20日のアゴラシンポジウムでは、自民党の石破茂氏をゲストに迎えて農業の可能性を考えた。その内容は木曜の夜8時からニコ生の「言論アリーナ」で放送するが、彼のキーノートのさわりを紹介しよう(3人も来ていた番記者の参考になるかもしれない)。

おもしろかったのは、彼が「インフレで長期的に成長することはできない」と明言したことだ。「短期的には景気がよくなったが、株価が上がっても成長率は上がらなかった」と暗にアベノミクスを批判し、「人口減少時代には、生産性を上げないと持続的な成長はできない」と対抗策を打ち出した。

その具体例として彼が出したのは「日本の農業輸出は年間8000億円しかない」という話だ。世界の農産物輸出は150兆円で世界のGDPの約1.5%だが、日本は0.15%しかない。これを世界平均にすれば8兆円ぐらいになるはずだ。つまり日本の農業には、あと7兆円以上の伸びしろがあるわけだ。

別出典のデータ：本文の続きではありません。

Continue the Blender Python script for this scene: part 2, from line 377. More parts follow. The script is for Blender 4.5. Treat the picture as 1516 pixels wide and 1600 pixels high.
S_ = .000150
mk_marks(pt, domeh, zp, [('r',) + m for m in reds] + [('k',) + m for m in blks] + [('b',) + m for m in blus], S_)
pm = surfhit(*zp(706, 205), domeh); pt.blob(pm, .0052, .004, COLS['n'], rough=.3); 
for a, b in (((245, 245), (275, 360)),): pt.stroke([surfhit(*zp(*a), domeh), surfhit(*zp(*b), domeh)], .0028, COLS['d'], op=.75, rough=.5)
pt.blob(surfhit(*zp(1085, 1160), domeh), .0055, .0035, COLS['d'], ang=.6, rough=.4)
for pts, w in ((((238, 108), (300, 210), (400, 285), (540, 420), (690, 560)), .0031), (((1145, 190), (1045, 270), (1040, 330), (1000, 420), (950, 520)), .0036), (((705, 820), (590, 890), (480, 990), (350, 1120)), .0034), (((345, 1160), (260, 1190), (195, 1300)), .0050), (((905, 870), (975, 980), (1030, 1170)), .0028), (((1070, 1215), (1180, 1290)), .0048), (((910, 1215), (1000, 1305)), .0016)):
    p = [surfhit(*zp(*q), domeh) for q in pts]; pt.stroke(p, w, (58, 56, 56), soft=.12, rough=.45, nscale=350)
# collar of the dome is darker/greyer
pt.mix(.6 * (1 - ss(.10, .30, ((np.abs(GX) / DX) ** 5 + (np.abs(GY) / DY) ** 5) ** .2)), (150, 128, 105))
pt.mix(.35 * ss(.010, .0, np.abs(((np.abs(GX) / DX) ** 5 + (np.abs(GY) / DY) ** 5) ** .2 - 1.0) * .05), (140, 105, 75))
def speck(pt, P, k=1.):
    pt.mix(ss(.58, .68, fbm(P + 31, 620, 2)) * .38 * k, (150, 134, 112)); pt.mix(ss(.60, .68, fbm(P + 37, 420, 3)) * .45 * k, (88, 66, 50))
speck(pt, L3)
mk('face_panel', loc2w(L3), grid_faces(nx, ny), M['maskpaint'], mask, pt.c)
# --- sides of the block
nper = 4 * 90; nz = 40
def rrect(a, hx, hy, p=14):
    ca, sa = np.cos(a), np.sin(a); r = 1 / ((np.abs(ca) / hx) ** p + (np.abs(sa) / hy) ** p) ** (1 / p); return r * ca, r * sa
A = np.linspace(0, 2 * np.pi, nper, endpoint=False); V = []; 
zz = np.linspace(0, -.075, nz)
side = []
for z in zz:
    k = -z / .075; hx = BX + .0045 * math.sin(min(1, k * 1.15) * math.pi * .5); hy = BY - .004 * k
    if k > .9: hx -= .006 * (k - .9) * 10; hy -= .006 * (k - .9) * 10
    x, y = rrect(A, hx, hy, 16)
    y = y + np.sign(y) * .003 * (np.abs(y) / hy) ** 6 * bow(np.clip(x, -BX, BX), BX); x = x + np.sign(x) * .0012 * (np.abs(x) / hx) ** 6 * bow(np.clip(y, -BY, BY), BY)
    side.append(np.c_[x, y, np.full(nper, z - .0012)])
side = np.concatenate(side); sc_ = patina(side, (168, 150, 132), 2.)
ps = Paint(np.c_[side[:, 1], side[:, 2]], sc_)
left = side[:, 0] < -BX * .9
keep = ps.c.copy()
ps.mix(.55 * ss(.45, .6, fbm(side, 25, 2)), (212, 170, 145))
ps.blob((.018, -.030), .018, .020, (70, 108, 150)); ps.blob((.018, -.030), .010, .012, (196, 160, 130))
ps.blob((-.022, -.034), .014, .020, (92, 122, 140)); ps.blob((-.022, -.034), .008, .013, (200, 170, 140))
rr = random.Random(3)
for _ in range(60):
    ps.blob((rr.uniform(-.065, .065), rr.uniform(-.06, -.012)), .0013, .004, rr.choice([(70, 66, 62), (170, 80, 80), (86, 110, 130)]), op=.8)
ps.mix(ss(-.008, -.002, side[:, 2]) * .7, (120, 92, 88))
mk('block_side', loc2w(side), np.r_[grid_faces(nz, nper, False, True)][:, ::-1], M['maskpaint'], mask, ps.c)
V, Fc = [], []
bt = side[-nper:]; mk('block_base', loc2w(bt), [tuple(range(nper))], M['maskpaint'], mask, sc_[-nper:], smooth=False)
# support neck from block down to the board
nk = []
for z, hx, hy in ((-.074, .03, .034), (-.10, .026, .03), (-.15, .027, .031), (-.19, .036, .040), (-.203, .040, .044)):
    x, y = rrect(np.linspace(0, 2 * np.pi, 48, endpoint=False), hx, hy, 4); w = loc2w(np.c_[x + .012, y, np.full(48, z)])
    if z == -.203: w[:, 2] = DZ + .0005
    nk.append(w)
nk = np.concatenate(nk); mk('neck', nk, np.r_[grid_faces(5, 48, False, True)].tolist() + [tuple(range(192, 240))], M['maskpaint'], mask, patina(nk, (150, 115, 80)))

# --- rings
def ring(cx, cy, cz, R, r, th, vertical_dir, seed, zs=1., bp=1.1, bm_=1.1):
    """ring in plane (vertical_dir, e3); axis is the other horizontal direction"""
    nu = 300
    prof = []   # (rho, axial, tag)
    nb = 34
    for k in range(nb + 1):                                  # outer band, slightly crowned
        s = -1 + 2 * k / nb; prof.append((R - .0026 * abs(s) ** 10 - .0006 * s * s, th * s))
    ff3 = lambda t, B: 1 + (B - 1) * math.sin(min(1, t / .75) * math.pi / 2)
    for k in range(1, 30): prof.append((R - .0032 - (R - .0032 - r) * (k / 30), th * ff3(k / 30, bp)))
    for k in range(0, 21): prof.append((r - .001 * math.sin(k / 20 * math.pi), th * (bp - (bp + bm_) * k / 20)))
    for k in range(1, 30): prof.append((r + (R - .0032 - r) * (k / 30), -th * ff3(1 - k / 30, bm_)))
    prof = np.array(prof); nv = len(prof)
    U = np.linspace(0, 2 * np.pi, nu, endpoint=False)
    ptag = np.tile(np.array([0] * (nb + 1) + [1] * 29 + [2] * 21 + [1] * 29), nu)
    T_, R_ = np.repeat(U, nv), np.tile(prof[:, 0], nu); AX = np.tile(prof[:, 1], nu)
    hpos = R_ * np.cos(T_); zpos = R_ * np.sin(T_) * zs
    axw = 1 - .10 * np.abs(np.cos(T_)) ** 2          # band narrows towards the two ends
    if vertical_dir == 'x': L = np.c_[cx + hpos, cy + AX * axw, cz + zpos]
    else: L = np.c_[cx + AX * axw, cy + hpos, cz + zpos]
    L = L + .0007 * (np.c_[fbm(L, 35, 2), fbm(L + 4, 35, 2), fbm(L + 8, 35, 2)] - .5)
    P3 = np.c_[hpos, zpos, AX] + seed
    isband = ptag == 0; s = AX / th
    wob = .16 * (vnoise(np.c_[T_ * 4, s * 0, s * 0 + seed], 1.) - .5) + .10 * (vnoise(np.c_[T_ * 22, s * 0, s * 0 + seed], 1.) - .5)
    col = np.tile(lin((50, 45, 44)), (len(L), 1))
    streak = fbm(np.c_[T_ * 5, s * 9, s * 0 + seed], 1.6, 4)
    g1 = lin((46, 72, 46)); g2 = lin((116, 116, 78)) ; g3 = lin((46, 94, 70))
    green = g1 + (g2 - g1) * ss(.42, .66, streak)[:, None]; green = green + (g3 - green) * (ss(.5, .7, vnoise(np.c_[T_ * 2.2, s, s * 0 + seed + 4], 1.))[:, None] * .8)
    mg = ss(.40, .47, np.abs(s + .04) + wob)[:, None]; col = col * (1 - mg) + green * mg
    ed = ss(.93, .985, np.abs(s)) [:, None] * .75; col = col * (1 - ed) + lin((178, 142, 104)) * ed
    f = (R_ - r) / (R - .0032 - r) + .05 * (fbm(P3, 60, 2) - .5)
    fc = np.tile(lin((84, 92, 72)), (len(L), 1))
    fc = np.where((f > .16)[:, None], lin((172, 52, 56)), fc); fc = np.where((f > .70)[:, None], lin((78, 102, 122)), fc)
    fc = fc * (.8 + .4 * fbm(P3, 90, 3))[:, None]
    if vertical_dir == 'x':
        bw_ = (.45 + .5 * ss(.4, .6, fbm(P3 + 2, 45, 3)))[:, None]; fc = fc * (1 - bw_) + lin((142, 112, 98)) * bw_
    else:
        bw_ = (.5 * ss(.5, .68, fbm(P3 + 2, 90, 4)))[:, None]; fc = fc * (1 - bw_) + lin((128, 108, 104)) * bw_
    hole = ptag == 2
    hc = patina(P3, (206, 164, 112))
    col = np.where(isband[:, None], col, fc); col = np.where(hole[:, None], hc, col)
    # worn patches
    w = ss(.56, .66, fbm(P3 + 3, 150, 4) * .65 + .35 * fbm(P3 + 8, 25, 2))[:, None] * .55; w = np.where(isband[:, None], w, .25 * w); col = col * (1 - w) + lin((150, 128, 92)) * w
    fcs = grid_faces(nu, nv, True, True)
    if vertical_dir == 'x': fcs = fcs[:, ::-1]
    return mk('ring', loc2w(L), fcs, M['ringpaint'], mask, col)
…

日本の非製造業の生産性は低いが、それは逆にいうとポテンシャルが大きいということだ。サービス業や建設業や流通業のように規制が多くて生産性の低い業種ほど、ポテンシャルな潜在成長率は大きい。もちろんpotentialは「潜在的」という意味なので、これは言葉としておかしいが、経済統計の潜在GDP(potential output)は前年の実績に生産性上昇を上乗せして決めるので、農業輸出の場合には8000億円のままだ。

これは経済学の定義とは違う。マクロ経済学では、潜在GDPは「インフレもデフレも起こらないGDP」という(一定の投資のもとでの)短期の均衡概念で、規制や税制を是正したら、潜在成長率はもっと高くなるかもしれない。このような長期のポテンシャルを考えると、伸びしろは生産性の低い産業ほど大きい。


主要国の労働生産性(米国=100)日本生産性本部

生産性の定義はむずかしく、いろいろ議論があるが、日本の労働生産性がG7諸国で最低だというのは共通に指摘される。図のように日本の労働生産性はアメリカの約60%で、サービス業ではアメリカの半分以下だから、2倍になるポテンシャルがあるわけだ。

生産性を上げるためには何が必要だろうか。これも農業がわかりやすい。遺伝子組み換え作物は、日本では輸入されているが栽培されていない。農水省は許可しているが、農協がいやがらせするので、農家が空気を読んで栽培しないのだ。技術はすでに存在し、生産性の上がるポテンシャルは大きい。空気を読まないことが、日本に必要な最大のイノベーションである。